President Trump has announced the unprecedented step of suspending travel from Europe for 30 days beginning at 11:59 p.m. EST on Friday, March 13, for non-U.S. citizens. Although his initial announcement referenced a suspension of trade in goods as well, a subsequent tweet and guidance from the Department of Homeland Security (DHS) appeared to backtrack and limit the measures to immigration.

The U.K. and Ireland are specifically exempted from this 30-day travel suspension, and mandatory quarantines for any exempt individuals remain a very distinct possibility.

Shortly after the president’s speech, the DHS clarified that the 30-day restriction does not apply to U.S. legal permanent residents (green card holders) and U.S. citizens. The DHS also indicated that the travel suspension would not apply to most immediate family members of U.S. citizens and permanent residents. The restriction also allows for the admission of other individuals where it is in the national interest to do so. Nevertheless, mandatory quarantines for these exempt individuals remain a very distinct possibility.
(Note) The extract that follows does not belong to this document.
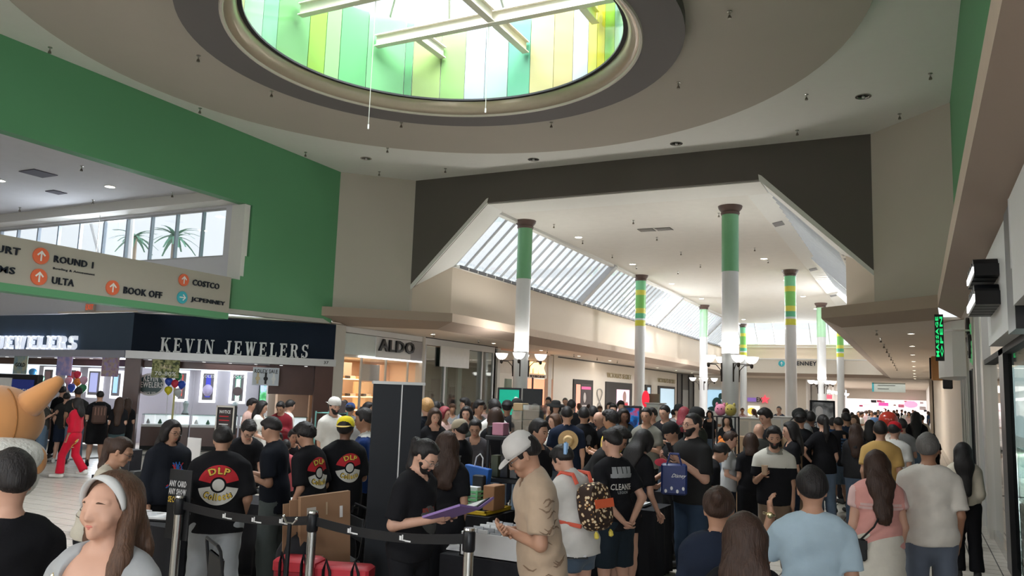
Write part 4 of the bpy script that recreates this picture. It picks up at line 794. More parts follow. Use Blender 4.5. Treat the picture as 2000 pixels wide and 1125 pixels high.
for px, py, c, lb in ((348, 735, 'green', 'green balloon on top of the right bunch'), (330, 745, 'blue', 'blue balloon left in the right bunch'), (355, 751, 'blue', 'blue balloon right in the right bunch'), (342, 749, 'red', 'red balloon in the middle of the right bunch'),
        (329, 762, 'yellow', 'yellow balloon low in the right bunch'), (347, 766, 'white', 'clear white balloon low in the right bunch')): bal(px, py, .115, c, .2, lb)
p = K(kpix(340, 775, .2)[0], .2, 0); o = thing('balloon_pole', 'thin yellow pole holding the right balloon bunch', 'pole', (p.x, p.y, 0)); MB().cyl((p.x, p.y, 0), (p.x, p.y, 1.95), .03, 8).build('pole', mat('pale_yellow', (.7, .65, .3), .5), o); MB().lathe([(.16, 0), (.14, .04), (.03, .06)], (p.x, p.y, 0), 14).build('foot', m_blk, o)
p = aty(150, 780, 15.6); o = thing('balloon_pole', 'thin pole holding the left balloon bunch', 'pole', (p.x, 15.6, 0)); MB().cyl((p.x, 15.6, 0), (p.x, 15.6, 2.05), .02, 8).build('pole', m_wh, o); MB().lathe([(.16, 0), (.14, .04), (.03, .06)], (p.x, 15.6, 0), 14).build('foot', m_blk, o)
# dark screen at the far left with words ending in IGHT
p0 = aty(-40, 800, 12.6); p1 = aty(75, 732, 12.6)
o = thing('advert_screen', 'large dark standing screen with white letters behind the plush costume', 'screen', (p1.x-.9, 12.6, 0))
MB().bbox(p0.x, p1.x, 12.6, 12.75, .1, p1.z, .02).build('case', m_blk, o); MB().box(p1.x-1.0, p1.x-.13, 12.585, 12.6, p1.z-.5, p1.z-.13).build('screen', mat('navy_screen', (.01, .02, .12), emit=.6), o)
sign_text('screen_words', 'TONIGHT', (p1.x-1.02, 12.58, p1.z-.48), (1, 0, 0), .82, .12, m_wh, o, .005); MB().box(p0.x, p1.x-1.02, 12.58, 12.6, p1.z-.6, p1.z-.1).build('white_notice', m_wh, o)
# ---- right shops, near plane X = 1.05
XR_ = 1.05
struct('wall_east_shops', MB().box(XR_+.02, XR_+.3, 24.2, 66, 0, 4.0).box(XR_, XR_+.2, 24, 27, 0, 4.0).box(.8, 1.1, 66, 66.2, 0, 4.0), m_tan)
struct('wall_passage_east', MB().box(1.0, 1.2, 66, 112, 0, 4.0), m_brw)
def rp(name, y0, y1, z0, z1, m, parent, X=XR_, d=.08): return MB().box(X, X+d, y0, y1, z0, z1).build(name, m, parent)
r1 = thing('bowed_shop_front', 'white bowed shop bulkhead with vertical green lit letters on the right', 'shop', (.9, 21.6, 0))
P = [(1.2, 20.0)]+[(1.05-.58*math.sin(PI*t)**.6, 20.0+3.6*t) for t in (0, .12, .25, .4, .6, .8, 1)]+[(1.2, 23.7)]
MB().prism([(x, y, 2.75) for x, y in P][::-1], (0, 0, 1.24)).build('bowed_bulkhead', m_whitef, r1)
for y in (20.1, 21.3, 22.4, 23.6): rp('pilaster', y-.12, y+.12, 0, 2.75, m_pale, r1, 1.0, .12)
for y in (20.25, 21.45, 22.55): rp('display_window', y, y+.9, .2, 2.6, m_glassd, r1, 1.08, .02); rp('grey_shelving', y, y+.9, .2, 2.5, mat('grey_stock', (.36, .36, .35), .6), r1, 1.7, .1)
a = atx(1834, 705, .43); c = atx(1834, 633, .43)
o = thing('green_blade_sign', 'narrow blade sign with glowing green vertical lettering under the right soffit', 'sign', (.43, a.y, a.z)); ly = (a.y+c.y)/2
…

At this point, it appears that the travel restrictions will primarily apply to visitors from the Schengen Area in Europe, which is a region of 26 countries that have suspended internal borders pursuant to the EU implementing agreements and includes countries such as France, Germany, Italy and Spain that send thousands of business travelers and tourists to the U.S. every year. In addition, the DHS clarified that the suspension would apply to any foreign traveler who has been in one of those countries in the 14 days preceding the intended arrival to the United States.

It is critical to take appropriate action as soon as possible. Citizens of the affected countries who are currently in the U.S. must seek solutions on a case-by-case basis concerning their current visa status, and foreign nationals on the Visa Waiver Program are not legally able to extend their status.